Cinéma – « Tom Medina » de Tony Gatlif
Ne demeurer rien ou tout habiter

Charlyne Genoud | Avec Tom Medina, Tony Gatlif part de sa propre expérience pour imaginer un personnage aussi fier que paumé. Le film sélectionné au Festival de Cannes, l’année passée, raconte les troubles d’un jeune homme en reconstruction rencontrant une nature farouche et mythique, celle de la Camargue.
Identité Tom Medina
Il saute, il rit ou ricane, trébuche, tombe à plat dans la boue et pourtant son rire sonore presque grinçant se laisse entendre encore. Lorsqu’il se relève, il crie son nom fièrement: «Tom Medina» et son regard noir perce le ciel couvert de la Camargue. Le personnage qu’imagine Tony Gatlif oscille sans cesse entre superbe et démence, entre cris de joie et de douleur. On ne sait pas d’où il vient, et même lui semble avoir perdu de vue son identité originelle sous le poids des mensonges. C’est ainsi avec un dossier truffé d’inventions qu’il arrive chez Ulysse, gardien en Camargue, sur l’ordonnance d’un juge pour mineur.

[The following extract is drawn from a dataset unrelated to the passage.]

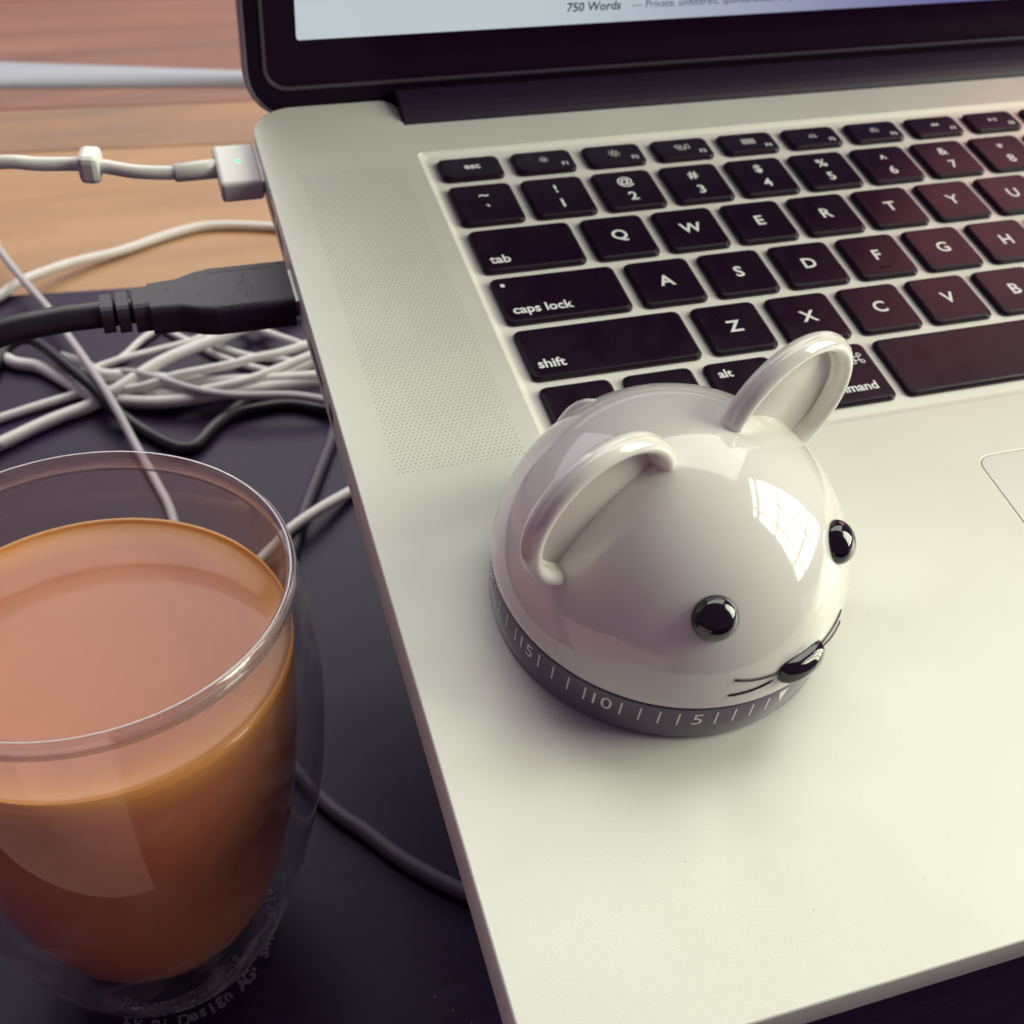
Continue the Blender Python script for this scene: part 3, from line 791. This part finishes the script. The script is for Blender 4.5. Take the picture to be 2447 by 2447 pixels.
link('neck', tube([Vector((-32, 181.3, -7)), Vector((-43.2, 181.3, -7))], 2.9, 14), M_BCABLE, usb)
for x, y in ((-21.8, 185.4), (-21.7, 179.3), (-28.4, 182.5)):
    o = link('dimple', flat_polys([disc(0, 0, 0.55, 14)]), M_PORT, ub); o.location = Vector((x, y, -2.97 if x > -25 else -3.1)) * MM
link('groove', box(-18.6, -4.6, 186.4, 187.0, -3.1, -2.96), M_PORT, ub)
for k in range(6): link('grip_bar', box(-17 + 1.6 * k, -16.3 + 1.6 * k, 174.2, 175.4, -3.1, -2.9), M_UPLUG, ub)
# raised trident mark
sym = quad_strip([(0, -4), (0, 3.2)], 0.4) + [disc(0, -4.2, 0.7)] + [[(-0.6, 3.0), (0.6, 3.0), (0, 4.3)]] + quad_strip([(0, -2.4), (1.5, -0.8), (1.5, 0.6)], 0.4) + [rect(1.0, 2.0, 0.5, 1.5)] + quad_strip([(0, -1.4), (-1.5, 0.2), (-1.5, 1.4)], 0.4) + [disc(-1.5, 1.8, 0.6)]
o = link('usb_mark', flat_polys(sym), M_PRINT, ub); o.location = Vector((-11.2, 180.6, -2.97)) * MM; o.rotation_euler = (0, 0, R(180))
cpath = catmull([(-40, 181.3, -7), (-46, 181.2, -7), (-53, 181.0, -7.1), (-66, 179.8, -8.2), (-90, 176, -14), (-130, 170, -34), (-180, 160, -70)], 8)
link('cable', tube(cpath, 3.05, 16), M_BCABLE, usb)

cables = [
 ('white_cable', 'grey-white cable arching across the wooden surface behind the black plug', M_WCABLE, 2.0, [(63.9,414.8,1.0),(39.3,430.5,-0.5),(28.3,439.1,-1.8),(1.5,447.1,-1.8),(-16.1,444.0,-1.8),(-42.1,430.4,-1.6),(-62.6,419.7,0.5),(-81.8,403.1,3.0),(-94.0,390.1,2.2),(-134.2,357.5,2.1)]),
 ('grey_cable', 'thin grey cable running from the wooden surface under the black USB cable to the glass', M_GCABLE, 1.5, [(-113.4,482.7,2.0),(-93.2,438.6,9.0),(-88.4,419.3,10.0),(-80.8,395.1,10.0),(-70.9,368.6,9.0),(-64.3,346.1,9.0),(-55.9,312.4,12.5),(-50.2,294.1,9.0),(-44.9,276.2,3.0),(-40.2,256.7,1.6),(-36.9,239.1,1.6),(-36.2,216.7,1.6)]),
 ('white_cable', 'thick grey-white cable rising diagonally from the left edge toward the black plug', M_WCABLE, 2.3, [(-134.2,265.8,2.4),(-93.3,287.1,2.4),(-88.4,289.8,2.4),(-72.7,299.4,2.4),(-57.4,305.6,3.0),(-47.7,308.4,6.5),(-31.0,319.9,8.5),(-7.9,335.3,6.5),(8.4,345.9,5.0),(29.5,356.9,4.0),(64.0,368.0,3.0)]),
 ('white_cable', 'lowest grey-white cable of the tangle, bowed beneath the others', M_WCABLE, 2.3, [(-123.8,362.8,2.4),(-93.2,350.3,2.4),(-83.5,340.9,2.4),(-75.4,336.1,2.4),(-65.6,322.8,2.4),(-57.3,311.7,2.4),(-42.9,302.5,3.6),(-29.7,297.6,5.0),(-9.2,297.2,5.6),(19.1,297.6,5.4),(40.4,296.0,4.4)]),
 ('white_cable', 'thick white cable running nearly level through the tangle to the laptop edge', M_WCABLE, 2.2, [(-67.5,340.9,2.5),(-59.6,330.8,4.5),(-53.7,319.1,6.5),(-41.7,315.4,6.0),(-21.9,307.1,6.0),(-2.0,301.3,7.0),(21.8,298.2,7.0),(40.7,299.1,6.0),(64.0,305.5,4.0)]),
 ('white_cable', 'thin white cable bending steeply up behind the ribbed plug neck', M_WCABLE, 1.4, [(-63.3,322.4,6.0),(-56.6,327.9,3.5),(-50.9,331.9,2.0),(-44.8,338.1,1.6),(-38.5,347.4,1.6),(-32.1,354.8,1.6),(-23.2,369.8,1.6),(1.4,386.7,1.6)]),
 ('white_cable', 'thin white cable slanting gently up under the middle of the plug', M_WCABLE, 1.4, [(-59.1,322.4,6.0),(-53.7,327.0,5.0),(-45.2,331.0,4.6),(-33.5,336.5,3.0),(-18.4,342.2,2.2),(-2.2,353.4,1.6),(22.2,367.9,1.6)]),
 ('white_cable', 'white cable curving from the tangle up to the laptop edge, upper of a pair', M_WCABLE, 1.6, [(-78,340,1.7),(-64,323,2.4),(-52,311,4.5),(-40.4,305.6,7.5),(-28.5,306.0,10.0),(-18.3,306.5,10.6),(-7.9,307.3,11.0),(-0.5,309.5,11.0),(10.9,313.6,9.5),(22.2,319.8,8.0),(40.0,330.3,6.0)]),
 ('white_cable', 'thin white cable sloping down to the laptop edge below the plug tip', M_WCABLE, 1.4, [(-11.1,362.8,2.0),(-2.3,351.7,4.0),(7.2,338.8,4.5),(13.7,332.0,4.5),(22.7,323.2,4.0),(35.4,308.8,3.0)]),
 ('white_cable', 'short thin white cable sloping down between the thick cables and the plug', M_WCABLE, 1.4, [(-17.4,349.3,3.0),(-12.7,340.8,2.2),(-8.4,333.1,2.0),(1.5,325.6,1.6),(9.6,321.7,1.6),(28.6,312.1,1.6)]),
 ('white_cable', 'white cable curving from the tangle up to the laptop edge, lower of a pair', M_WCABLE, 1.6, [(-44,303,2.0),(-28,301,2.0),(-13.2,302.8,2.4),(-1.4,304.8,2.6),(9.7,307.3,3.0),(21.6,313.1,3.2),(38.5,323.6,3.0)]),
 ('black_cable', 'black cable bent into a V on the dark table above the glass', M_BCABLE, 2.2, [(-102.9,315.8,2.3),(-92.9,335.2,2.3),(-89.1,343.8,3.0),(-84.9,350.3,5.0),(-78.5,349.7,7.0),(-73.0,341.1,8.0),(-65.8,326.7,8.5),(-56.5,307.9,8.5),(-51.9,298.4,6.0),(-44.0,289.3,2.5),(-35.2,277.3,2.3),(-29.8,272.5,2.3),(-25.2,273.6,2.3),(-18.2,282.6,2.3),(-6.1,295.5,2.3),(4.1,306.9,2.3),(18.1,315.8,2.3),(45.0,312.0,2.3),(80,320,2.3)]),
 ('grey_cable', 'dark grey cable curving along the laptop edge in its shadow', M_DCABLE, 2.0, [(43.1,326.3,2.1),(34.3,303.7,2.1),(25.4,281.0,2.1),(19.5,265.3,2.1),(12.3,248.9,2.1),(1.6,224.3,2.1),(-3.2,211.1,2.1),(-13.2,186.5,2.1)]),
 ('white_cable', 'short white cable between the rim of the glass and the laptop edge', M_WCABLE, 1.8, [(-40.4,188.6,1.9),(-21.6,201.1,1.9),(-9.2,211.1,4.0),(-2.2,216.9,5.8),(8.6,225.4,5.0),(21.5,235.8,2.2),(35.3,244.3,1.9),(50.2,249.5,1.9)]),
 ('grey_cable', 'dark cable on the table between the belly of the glass and the laptop', M_DCABLE, 2.0, [(-61.2,185.4,2.1),(-27.3,149.4,2.1),(-11.8,116.4,2.1),(-3.5,104.1,2.1),(3.9,93.2,2.1),(15.6,80.8,2.1),(29.6,69.5,2.1)]),
 ('white_cable', 'white cable crossing over the level thick cable of the tangle', M_WCABLE, 1.6, [(-140,286,1.7),(-105,300,1.7),(-82,309,1.7),(-66.1,314.4,1.7),(-59.3,316.4,1.7),(-51.6,317.1,2.5),(-42.3,308.3,4.5),(-29.2,300.8,6.0),(-15.7,298.1,8.0),(-1.7,299.6,9.0),(21.6,311.7,8.0),(42.7,325.1,6.0)]),
 ('grey_cable', 'thin grey cable draped over the tangle and drooping towards the laptop', M_GCABLE, 1.5, [(-68.7,337.0,1.6),(-62.1,328.5,1.6),(-53.9,325.0,2.5),(-44.6,315.9,8.0),(-34.9,307.1,9.5),(-22.5,297.0,9.0),(-9.8,290.8,8.5),(10.0,286.5,8.0),(23.1,282.5,6.0),(36.3,279.0,4.0)]),
 ('white_cable', 'thin white cable slanting down to the right beneath the tangle', M_WCABLE, 1.4, [(-32.9,363.6,1.5),(-25.3,348.8,1.5),(-18.8,340.5,1.5),(-9.4,327.3,1.5),(6.8,313.5,1.5),(26.9,303.7,1.5)]),
 ('black_cable', 'black cable forking from the V-shaped one towards the laptop', M_BCABLE, 2.0, [(-28.0,272.8,2.0),(-24.0,275.5,2.0),(-19.0,282.2,2.0),(-12.2,288.0,2.0),(-2.3,290.5,2.0),(10.2,289.9,2.0),(22.7,281.7,2.0),(34.5,271.2,2.0)]),
]
for nm, lab, mt, r_, pts in cables:
    o = link(nm, tube(catmull(pts, 8), r_, 14), mt); tag(o, lab, 'cable', 'cables lying on the table')
# specks of dust on the dark table
vv = []; ff = []
for k in range(40):
    x = random.uniform(-20, 60) if k > 3 else (2 + 3 * k); y = random.uniform(20, 260) if k > 3 else (60 - 4 * k); s = random.uniform(0.08, 0.25)
    b0 = len(vv); vv += [(x - s, y - s, 0.15), (x + s, y - s * .6, 0.15), (x + s * .4, y + s, 0.15), (x, y, 0.15 + s)]
    ff += [(b0, b0 + 1, b0 + 3), (b0 + 1, b0 + 2, b0 + 3), (b0 + 2, b0, b0 + 3)]
tag(link('table_dust', mesh_from(vv, ff), M_DUST), 'pale specks of dust on the dark table', 'dust', kind='stuff')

Dans cet homme droit et carré, Tom trouve une figure paternelle apte à répondre à ses cris et à tonner contre son insolence.
Suzanne ne sourit pas
A ce dossier, il sera toujours ramené, que cela soit par Ulysse, ou par sa fille Stella, tous les deux ne se doutant pas que la réalité du jeune homme qu’ils hébergent est bien loin de ce qu’il raconte. La rencontre de Suzanne, activiste antipollution, vendeuse de romarin sur la place du village et sans domicile fixe désarme cependant le bluff du héros. Lui qui rit sans cesse, d’un rictus qui par sa sonorité s’apparente aux larmes, rencontre une jeune femme qui refuse de sourire. Alors que la bande originale composée et interprétée par Sun, Nicolas Reyes et Manero, vivifie le ton de certaines séquences, certaines s’en trouvent exemptes. C’est le cas des doux moments des deux nouveaux amants, en plans tellement serrés que la société qui les marginalise est oubliée.
Fouler le sol camarguais
Le silence, c’est aussi celui de la nature de la Camargue, un sol que Tom Medina foule en pleine perdition. Une terre mythique, connue pour ses superstitions. Le film mêle dès lors un récit individuel à une dynamique locale, alors que Tom Medina a de plus en plus de visions. Ces dernières se retranscrivent dans le film par le son. Très sensible aux arts, il entend par exemple les cris d’un tableau représentant un naufrage. Petit à petit, le son devient image, visions: Tom Medina lâche tout lorsqu’il voit apparaître un taureau blanc. Le séjour de rupture devient ainsi
symbole de confrontation avec ses démons, relayés par ces bruitages du souvenir et par le rapport aux bêtes.
Se regarder et manger
Gardien du sauvage, Tom domestique ainsi ses souvenirs autant que les taureaux d’Ulysse. Lui qui fuit sans cesse, depuis ses quatorze ans, est ainsi confronté à une famille immobile, habitant la Camargue et son delta depuis toujours. Au-delà de la confrontation avec lui-même, le jeune homme semble apprendre ainsi à demeurer. « Comment habite-t-on une terre quand on ne la quitte jamais ? » semble interroger le long-métrage. De cet arrêt dans son mouvement permanent, il apprend à se regarder en face, mais absorbe aussi une nouvelle culture qui le nourrit, que cela soit par la superstition ou par la langue provençale que lui enseigne Ulysse. Tom a oublié la langue de sa mère, il connaît désormais la langue de son père, du moins symboliquement.